Ellis was plagued by addiction his entire life. He started drinking as a young teenager; he was heavily involved with a number of illegal drugs most of the time he was a major league pitcher; and his substance abuse problems took a heavy toll on his relationships and his career, as well as ultimately costing him his life. While he made a heroic attempt at getting himself straight and reaching out to young people about the dangers of drugs, it can escape no one watching No No that the only reason we’re watching it in the first place is because of drugs. There’s a great tragedy to the fact that he was clearly an out-of-control addict and Major League Baseball did little to nothing to help him, but if they had, he would have been a different person. Throwing a no-hitter while bombed out on acid is the most amazing thing Ellis ever did, and while the cost surely proved too great, no one would have made a documentary about a player who eschewed drugs and alcohol and never managed to carry off this stunning feat. The clean and sober Dock Ellis is a noble, tragic, and incredibly admirable figure, but it’s hard to shake the sensation that he’s also a little corny and dry compared to the flashy, cocky hot dog who routinely caused jaws to drop in his drug days.

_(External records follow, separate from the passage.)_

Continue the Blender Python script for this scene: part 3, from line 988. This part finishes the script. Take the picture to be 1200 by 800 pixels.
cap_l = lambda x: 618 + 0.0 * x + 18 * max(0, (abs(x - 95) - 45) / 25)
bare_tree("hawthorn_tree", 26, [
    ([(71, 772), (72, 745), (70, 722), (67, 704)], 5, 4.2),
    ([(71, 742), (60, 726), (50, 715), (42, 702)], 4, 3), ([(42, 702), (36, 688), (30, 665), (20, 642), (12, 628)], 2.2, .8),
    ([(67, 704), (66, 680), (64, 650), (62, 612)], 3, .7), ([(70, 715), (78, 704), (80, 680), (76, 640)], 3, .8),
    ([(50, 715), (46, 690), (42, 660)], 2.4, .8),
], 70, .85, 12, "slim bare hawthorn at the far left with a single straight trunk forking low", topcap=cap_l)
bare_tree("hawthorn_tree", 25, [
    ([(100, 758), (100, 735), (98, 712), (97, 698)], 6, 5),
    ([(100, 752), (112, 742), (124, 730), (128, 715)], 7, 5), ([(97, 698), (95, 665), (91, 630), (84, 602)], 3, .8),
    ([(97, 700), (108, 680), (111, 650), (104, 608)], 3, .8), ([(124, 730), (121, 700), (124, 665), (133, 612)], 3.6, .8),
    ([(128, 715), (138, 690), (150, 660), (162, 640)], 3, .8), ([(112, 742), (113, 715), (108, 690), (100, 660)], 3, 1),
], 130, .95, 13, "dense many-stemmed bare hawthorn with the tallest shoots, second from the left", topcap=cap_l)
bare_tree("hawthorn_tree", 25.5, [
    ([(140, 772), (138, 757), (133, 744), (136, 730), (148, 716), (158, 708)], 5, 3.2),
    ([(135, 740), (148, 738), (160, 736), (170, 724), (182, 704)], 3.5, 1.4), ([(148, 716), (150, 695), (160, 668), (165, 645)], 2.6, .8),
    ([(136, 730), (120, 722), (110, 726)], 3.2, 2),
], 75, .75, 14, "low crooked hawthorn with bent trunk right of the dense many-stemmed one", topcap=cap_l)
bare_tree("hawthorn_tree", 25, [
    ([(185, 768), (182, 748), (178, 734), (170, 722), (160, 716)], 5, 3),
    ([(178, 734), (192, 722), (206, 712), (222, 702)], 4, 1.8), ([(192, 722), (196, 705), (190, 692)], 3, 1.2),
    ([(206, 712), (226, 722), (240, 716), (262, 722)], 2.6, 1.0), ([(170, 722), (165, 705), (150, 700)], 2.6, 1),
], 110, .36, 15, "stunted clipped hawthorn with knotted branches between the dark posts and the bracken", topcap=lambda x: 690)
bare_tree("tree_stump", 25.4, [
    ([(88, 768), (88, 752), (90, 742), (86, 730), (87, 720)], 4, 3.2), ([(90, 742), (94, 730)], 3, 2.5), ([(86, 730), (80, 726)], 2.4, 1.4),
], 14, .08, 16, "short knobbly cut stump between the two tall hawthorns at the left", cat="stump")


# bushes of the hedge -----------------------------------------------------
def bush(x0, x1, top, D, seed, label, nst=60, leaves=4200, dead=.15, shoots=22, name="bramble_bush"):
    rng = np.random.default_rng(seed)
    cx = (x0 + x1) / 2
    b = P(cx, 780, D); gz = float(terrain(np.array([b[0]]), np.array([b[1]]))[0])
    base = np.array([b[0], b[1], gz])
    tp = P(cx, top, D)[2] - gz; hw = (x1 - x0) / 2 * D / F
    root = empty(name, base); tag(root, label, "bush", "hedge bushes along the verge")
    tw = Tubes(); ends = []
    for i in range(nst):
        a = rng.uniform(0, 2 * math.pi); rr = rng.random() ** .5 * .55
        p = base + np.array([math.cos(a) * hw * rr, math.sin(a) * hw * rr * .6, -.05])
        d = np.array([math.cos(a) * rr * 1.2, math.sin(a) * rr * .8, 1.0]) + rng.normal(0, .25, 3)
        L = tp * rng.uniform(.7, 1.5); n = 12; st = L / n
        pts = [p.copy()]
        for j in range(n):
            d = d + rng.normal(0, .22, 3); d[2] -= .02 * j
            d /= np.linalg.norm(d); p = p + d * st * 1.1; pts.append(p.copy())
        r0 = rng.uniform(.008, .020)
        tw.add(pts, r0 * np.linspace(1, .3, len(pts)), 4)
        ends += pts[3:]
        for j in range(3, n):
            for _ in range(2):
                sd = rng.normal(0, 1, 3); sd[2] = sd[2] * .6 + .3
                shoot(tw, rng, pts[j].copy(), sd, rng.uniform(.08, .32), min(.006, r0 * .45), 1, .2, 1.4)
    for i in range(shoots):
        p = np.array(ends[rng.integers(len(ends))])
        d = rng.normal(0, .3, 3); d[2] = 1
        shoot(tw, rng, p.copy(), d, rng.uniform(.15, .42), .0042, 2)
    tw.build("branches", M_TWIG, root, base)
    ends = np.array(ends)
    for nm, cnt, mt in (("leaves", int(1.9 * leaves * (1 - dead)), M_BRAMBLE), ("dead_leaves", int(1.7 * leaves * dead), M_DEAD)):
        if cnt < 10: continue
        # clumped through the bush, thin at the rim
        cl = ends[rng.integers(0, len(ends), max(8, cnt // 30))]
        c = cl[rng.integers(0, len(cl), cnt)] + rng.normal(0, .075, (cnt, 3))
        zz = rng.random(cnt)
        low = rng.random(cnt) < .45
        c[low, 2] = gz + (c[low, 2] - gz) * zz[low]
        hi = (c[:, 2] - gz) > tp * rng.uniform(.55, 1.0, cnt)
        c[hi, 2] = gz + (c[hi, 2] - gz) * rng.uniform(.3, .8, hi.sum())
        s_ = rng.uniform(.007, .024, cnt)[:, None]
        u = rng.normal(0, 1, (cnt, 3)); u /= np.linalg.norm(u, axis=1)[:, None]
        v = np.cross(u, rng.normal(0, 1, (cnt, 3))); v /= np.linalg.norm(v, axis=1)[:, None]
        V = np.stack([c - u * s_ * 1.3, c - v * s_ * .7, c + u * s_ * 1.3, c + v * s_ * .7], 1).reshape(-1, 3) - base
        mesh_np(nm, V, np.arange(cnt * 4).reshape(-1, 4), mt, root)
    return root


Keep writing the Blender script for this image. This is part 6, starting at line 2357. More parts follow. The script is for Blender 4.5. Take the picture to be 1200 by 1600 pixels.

Then again, maybe that tension is the point, and certainly it is lost on no one that Ellis is no longer with us for the same reasons we loved him when he was alive. No No exhaustively humanizes Ellis, avoiding the weak racist clichés about ‘naturally gifted athletes’ to portray him as a man immersed in hard work, unserious but intense, dedicated to his craft, and determined to push back against the expectations of others. It is in these moments, such as when we see him break down in tears after reading a letter of praise from Jackie Robinson, that Dock Ellis transcends the defining event of his own life, and that we truly realize how much we’ve lost.